Jens Jessen, a film critic for Die Zeit, was less impressed.

“The actor [Bruno Ganz] speaks like Hitler. He looks like Hitler and he moves like Hitler from the old newsreels. There’s never been more Hitler in a movie theater,” Jessen wrote. “But will you recognize Hitler? ... How we would imagine Hitler among us today is not shown. Hitler remains an ungraspable monster whose authority and attraction is not explained by any reciprocal sympathy. The film doesn’t humanize Hitler ... it just triggers astonishment. The taboo has been broken, but for what purpose?”

The frustration of moving beyond the tug of history often leads to perplexing debate in a nation that has been reunified only since 1989. Six months ago, politicians and foundations chastised Hans Ottomeyer, director of the German Historical Museum, for proposing an exhibition on Hitler and the Nazi years. It would have followed the museum’s successful show about World War I.

“The idea was heavily refused,” Ottomeyer said. “People were afraid it could lead to possible Nazi worship and dangerous discussion. Politicians told me, ‘Why an exhibition about that monster?’ I was told: ‘The time isn’t right. Don’t touch that subject.’ Now, half a year later, these films are coming out.”

He added: “Germany is prepared to take a cold look at this monster. Before, Hitler was too close in time, too close in guilt and too close in pain.”

Breloer, a mischievous man tinkering with the past in his attic office, is one of Germany’s most respected directors and has spent years studying Hitler, Speer and the Third Reich. He has read more than 300 books on the subjects, he said, and riffled through thousands of pages of German and U.S. archives.

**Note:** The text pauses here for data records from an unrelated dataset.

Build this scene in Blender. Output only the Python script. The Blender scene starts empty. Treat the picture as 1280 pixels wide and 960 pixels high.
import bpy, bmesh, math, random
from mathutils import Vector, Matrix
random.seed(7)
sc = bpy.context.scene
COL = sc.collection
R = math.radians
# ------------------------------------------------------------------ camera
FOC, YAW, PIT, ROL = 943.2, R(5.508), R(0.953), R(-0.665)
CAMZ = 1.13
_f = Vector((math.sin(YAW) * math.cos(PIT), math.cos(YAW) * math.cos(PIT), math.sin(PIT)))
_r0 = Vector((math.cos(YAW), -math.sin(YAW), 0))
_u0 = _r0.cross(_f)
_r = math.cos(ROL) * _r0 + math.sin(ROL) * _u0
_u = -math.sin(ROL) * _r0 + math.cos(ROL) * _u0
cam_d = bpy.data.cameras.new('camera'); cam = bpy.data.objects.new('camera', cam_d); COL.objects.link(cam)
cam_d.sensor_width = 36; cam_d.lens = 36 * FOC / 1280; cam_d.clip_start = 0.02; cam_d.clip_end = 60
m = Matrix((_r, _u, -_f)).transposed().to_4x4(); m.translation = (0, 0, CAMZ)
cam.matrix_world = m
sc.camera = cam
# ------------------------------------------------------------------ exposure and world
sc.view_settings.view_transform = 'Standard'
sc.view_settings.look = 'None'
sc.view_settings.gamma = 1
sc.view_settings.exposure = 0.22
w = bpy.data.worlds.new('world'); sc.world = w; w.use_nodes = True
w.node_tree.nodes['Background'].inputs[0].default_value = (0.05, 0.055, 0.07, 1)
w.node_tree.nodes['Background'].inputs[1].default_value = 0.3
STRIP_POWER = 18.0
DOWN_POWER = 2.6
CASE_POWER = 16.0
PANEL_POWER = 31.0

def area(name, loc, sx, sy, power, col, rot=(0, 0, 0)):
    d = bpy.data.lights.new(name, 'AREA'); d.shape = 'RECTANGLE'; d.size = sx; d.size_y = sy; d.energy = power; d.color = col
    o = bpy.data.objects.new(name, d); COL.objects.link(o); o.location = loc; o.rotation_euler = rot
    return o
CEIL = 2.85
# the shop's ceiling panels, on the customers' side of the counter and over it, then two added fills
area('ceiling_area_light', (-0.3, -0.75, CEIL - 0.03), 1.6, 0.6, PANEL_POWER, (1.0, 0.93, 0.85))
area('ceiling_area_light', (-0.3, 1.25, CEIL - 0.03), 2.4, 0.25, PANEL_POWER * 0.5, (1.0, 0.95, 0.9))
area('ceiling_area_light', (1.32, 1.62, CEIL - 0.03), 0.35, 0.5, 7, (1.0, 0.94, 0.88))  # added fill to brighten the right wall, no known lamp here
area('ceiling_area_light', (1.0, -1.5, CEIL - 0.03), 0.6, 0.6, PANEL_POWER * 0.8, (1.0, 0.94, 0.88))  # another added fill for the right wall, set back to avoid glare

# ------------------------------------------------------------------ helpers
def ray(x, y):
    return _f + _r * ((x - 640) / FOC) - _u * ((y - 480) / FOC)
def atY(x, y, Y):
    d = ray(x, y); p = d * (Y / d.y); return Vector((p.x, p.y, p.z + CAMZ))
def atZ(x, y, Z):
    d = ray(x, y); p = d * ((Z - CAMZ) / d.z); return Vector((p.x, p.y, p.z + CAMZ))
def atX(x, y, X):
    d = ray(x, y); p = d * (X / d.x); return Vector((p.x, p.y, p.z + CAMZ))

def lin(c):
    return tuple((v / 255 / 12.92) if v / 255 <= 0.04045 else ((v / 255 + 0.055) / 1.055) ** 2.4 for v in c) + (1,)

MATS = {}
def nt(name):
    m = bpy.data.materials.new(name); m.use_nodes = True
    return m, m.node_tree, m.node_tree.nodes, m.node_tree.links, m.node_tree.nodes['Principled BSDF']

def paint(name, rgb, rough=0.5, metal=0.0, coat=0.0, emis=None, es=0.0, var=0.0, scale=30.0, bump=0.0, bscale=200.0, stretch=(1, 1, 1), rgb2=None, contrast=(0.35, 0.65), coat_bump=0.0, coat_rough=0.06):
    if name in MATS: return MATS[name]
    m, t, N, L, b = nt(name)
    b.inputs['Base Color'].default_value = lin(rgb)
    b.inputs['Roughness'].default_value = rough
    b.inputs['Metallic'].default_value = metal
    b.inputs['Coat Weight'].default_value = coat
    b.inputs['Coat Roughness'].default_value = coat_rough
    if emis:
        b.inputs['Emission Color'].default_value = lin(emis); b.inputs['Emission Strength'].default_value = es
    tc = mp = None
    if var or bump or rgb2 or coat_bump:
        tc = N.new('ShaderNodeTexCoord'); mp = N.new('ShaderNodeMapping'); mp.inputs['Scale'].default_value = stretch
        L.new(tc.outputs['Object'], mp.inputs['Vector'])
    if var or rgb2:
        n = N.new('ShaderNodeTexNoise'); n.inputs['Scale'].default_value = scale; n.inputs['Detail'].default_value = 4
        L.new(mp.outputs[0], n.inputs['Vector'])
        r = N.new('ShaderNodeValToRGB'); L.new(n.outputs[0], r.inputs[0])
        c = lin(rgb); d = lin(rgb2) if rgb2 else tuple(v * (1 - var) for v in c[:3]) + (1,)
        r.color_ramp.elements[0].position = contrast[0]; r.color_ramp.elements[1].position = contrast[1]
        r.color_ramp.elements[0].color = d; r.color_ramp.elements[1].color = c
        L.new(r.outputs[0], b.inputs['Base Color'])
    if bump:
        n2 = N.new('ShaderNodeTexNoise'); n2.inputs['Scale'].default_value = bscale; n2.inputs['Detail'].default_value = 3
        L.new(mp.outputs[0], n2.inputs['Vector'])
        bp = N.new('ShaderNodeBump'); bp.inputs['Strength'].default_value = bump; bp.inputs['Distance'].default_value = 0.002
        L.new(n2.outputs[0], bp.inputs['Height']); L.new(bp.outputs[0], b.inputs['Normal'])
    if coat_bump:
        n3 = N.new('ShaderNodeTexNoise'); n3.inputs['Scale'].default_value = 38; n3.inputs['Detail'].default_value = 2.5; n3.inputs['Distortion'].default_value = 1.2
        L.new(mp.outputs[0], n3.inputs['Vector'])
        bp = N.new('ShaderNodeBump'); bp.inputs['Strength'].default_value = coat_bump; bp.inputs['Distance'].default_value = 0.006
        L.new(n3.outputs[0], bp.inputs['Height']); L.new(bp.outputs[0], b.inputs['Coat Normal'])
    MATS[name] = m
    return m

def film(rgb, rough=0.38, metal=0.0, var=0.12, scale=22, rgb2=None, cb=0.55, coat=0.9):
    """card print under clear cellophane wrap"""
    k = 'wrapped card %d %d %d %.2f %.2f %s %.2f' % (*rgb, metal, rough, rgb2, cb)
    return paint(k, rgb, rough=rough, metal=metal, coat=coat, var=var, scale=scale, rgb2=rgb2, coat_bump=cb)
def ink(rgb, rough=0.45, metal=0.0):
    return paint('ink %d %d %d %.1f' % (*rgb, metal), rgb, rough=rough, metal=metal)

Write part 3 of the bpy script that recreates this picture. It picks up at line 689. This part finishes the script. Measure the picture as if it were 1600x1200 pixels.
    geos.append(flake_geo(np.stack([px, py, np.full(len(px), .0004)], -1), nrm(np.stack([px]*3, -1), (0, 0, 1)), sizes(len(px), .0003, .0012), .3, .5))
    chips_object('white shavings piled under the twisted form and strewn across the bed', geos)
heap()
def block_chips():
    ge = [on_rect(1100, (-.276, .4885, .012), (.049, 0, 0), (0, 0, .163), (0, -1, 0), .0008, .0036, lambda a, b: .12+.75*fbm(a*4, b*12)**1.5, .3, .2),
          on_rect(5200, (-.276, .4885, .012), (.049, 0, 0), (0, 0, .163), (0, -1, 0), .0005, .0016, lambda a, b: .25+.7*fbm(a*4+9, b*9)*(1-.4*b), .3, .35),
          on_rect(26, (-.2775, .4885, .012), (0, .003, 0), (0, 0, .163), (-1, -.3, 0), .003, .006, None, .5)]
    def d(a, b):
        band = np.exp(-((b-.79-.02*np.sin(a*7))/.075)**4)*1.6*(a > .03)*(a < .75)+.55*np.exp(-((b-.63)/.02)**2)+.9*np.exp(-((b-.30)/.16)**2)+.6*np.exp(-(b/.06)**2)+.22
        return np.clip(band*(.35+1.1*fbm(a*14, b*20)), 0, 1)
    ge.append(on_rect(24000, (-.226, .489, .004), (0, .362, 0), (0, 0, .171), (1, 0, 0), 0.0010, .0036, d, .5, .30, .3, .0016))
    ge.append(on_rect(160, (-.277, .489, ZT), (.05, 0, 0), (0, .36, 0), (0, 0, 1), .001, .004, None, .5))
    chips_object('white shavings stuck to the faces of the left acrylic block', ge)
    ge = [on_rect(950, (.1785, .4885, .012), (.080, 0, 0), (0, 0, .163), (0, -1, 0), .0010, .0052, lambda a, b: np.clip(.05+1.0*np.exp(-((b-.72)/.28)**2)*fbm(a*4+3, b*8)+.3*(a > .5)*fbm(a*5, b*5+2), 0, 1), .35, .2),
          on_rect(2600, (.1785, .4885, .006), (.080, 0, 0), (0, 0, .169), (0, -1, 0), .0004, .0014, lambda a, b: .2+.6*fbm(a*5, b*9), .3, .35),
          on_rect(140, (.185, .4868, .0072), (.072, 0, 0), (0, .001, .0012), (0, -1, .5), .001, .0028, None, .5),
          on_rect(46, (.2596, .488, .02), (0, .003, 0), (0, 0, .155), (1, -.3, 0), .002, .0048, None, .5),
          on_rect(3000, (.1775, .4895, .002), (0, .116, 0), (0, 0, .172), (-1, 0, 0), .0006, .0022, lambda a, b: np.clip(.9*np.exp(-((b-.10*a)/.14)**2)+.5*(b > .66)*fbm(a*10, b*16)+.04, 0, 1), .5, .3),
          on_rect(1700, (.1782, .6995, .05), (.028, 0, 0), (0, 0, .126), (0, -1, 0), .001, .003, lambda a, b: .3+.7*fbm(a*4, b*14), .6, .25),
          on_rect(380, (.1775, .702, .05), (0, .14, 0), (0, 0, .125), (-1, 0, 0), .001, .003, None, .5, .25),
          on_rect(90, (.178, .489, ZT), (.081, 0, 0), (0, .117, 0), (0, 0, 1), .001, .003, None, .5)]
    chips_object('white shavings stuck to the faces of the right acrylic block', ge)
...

He’s especially fascinated with Speer, who before and during the Nuremberg trials was the touchstone for the Allies in understanding Hitler’s regime. The Fuehrer’s beloved architect before becoming his armaments minister, Speer accepted guilt for war crimes but denied being an accomplice to the Holocaust. Some Germans believed him; others, such as Breloer, contend he was a master opportunist who manipulated the West while assuaging his own conscience. Speer was released from prison in 1966 and died in 1981.

Advertisement

“Speer is very tricky,” Breloer said, pushing up the butterscotch-colored rims of his glasses. “He’s like a caterpillar who turns into a butterfly in Nuremberg. He was able to reinvent himself after the war. To understand the relationship between Hitler and Speer, you must think in Freudian categories. There was a little homoeroticism, and Hitler always wanted to be an architect, but it was Speer who had the talent.

“In this young man, Hitler saw his heritage. Speer felt Hitler loved him, and often in those relationships, the loved one has more power.”

Hitler’s voice has echoed through the decades in roaring speeches and through crackling loudspeakers at Nazi rallies. But Breloer discovered a 1942 tape of Hitler made by a Finnish radio technician. It is believed to be the only recording of Hitler speaking in normal tones, and it became a model for the mannerisms and rhythms of the Fuehrer as played by Austrian actor Tobias Moretti.

“What was his speech?” Breloer asked. “What did he sound like? Hitler repeated sentences and phrases, often coming back to the same ideas. I imagined what it would be like to be with this character for two to three hours.”

Breloer reached for a folder on his desk. From it, he pulled still photographs from the filming of “The Devil’s Architect.” The swastikas, the cut of the coats, Hitler’s mustache, the gleam off the brim of patent-leather hats -- all seemed real, immediate, as if lifted from yesterday’s newspaper. Breloer leaned forward, the early-evening sun shining through his wineglass, the sounds of giggling children rising from the street below.

“I have a special responsibility to look at this history,” he said. “My father and my mother didn’t do it. They hauled away the rubble and rebuilt the country after the war. They didn’t want to contemplate this history. Mine is the first generation after that with the responsibility to research. So you take all these ingredients and go back into the time machine.”